I have been dating someone for a few months now. A very nice gentleman that is a nice change of pace from what I have been subjected to in the past. Unfortunately, my schedule makes dating very hard, since I am never off and if I am I am still answering the phones. But, we are trying to make it work as best as possible.

So for now that is the abbreviated version of my life. As you know it changes on a daily basis and is never boring. 

Stay tuned for more details and thoughts as I try to figure out if I am sane or insane.

Blessed Be;
Cyn

Monday, April 19, 2010

Introduction

As I said in the introduction to this blog. I am always wondering what the official level of insanity is. Are you considered insane just because you don't follow life's rules? If so, then I am certainly insane. There has not been a day in my life that I have followed anyone's rules other than my own. Which could explain a lot about why my life is the way it is. 

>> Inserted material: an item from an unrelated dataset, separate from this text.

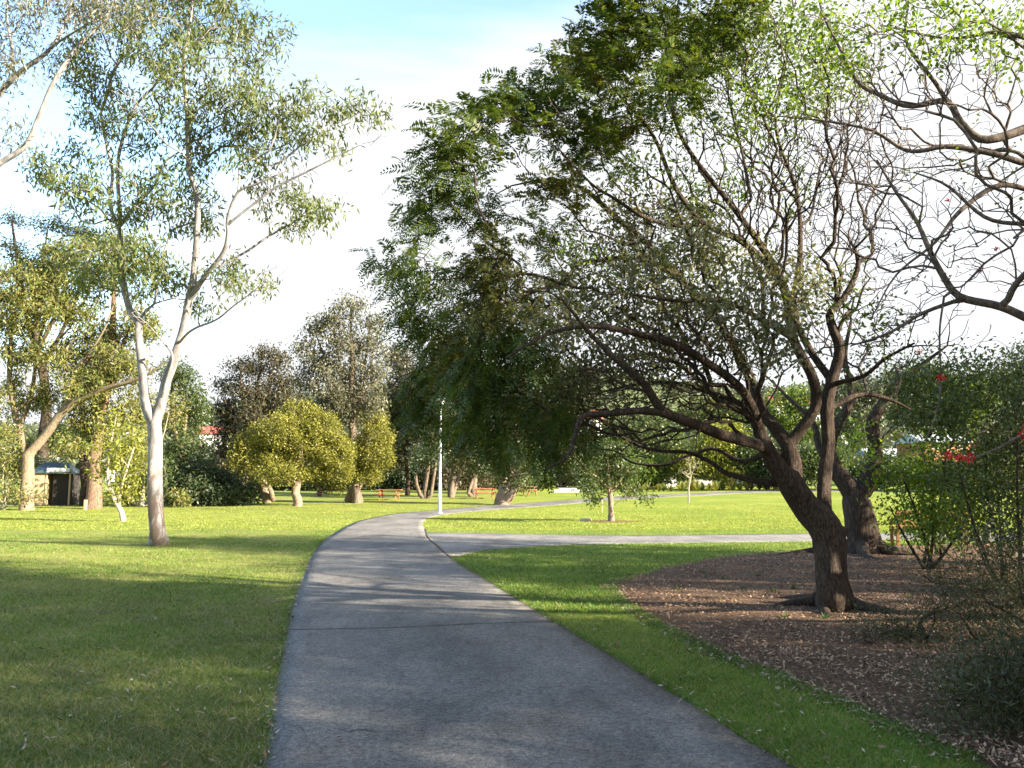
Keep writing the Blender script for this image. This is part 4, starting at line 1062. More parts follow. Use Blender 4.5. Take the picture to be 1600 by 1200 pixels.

I am a single girl simply trying to make a place for herself in this crazy world. I have done the marriage act, a few times, but it was not for me. I do better as an individual than as a couple. My guess is because I have no idea how to be a couple and no one has ever taken the time to help me figure it out. I will admit this is mostly my fault, I have been independent since I was 12 so it is hard to rely on others when you have not been able to do so most of your life. 

But on to better things. I did a blog for a few years that mainly focused on my life as I went through the process of divorce and reestablishing myself in the world as a single girl on her own. That is so over now, I am established, happy and having the time of my life. That is what this blog will be about. Join me as I hopefully, entertain you with my odd adventures, weird lifestyle and the nuts that live in my house with me. Comment when you like, bitch you need to. However, be sure to laugh at yourself at least once a day. It's good for the soul.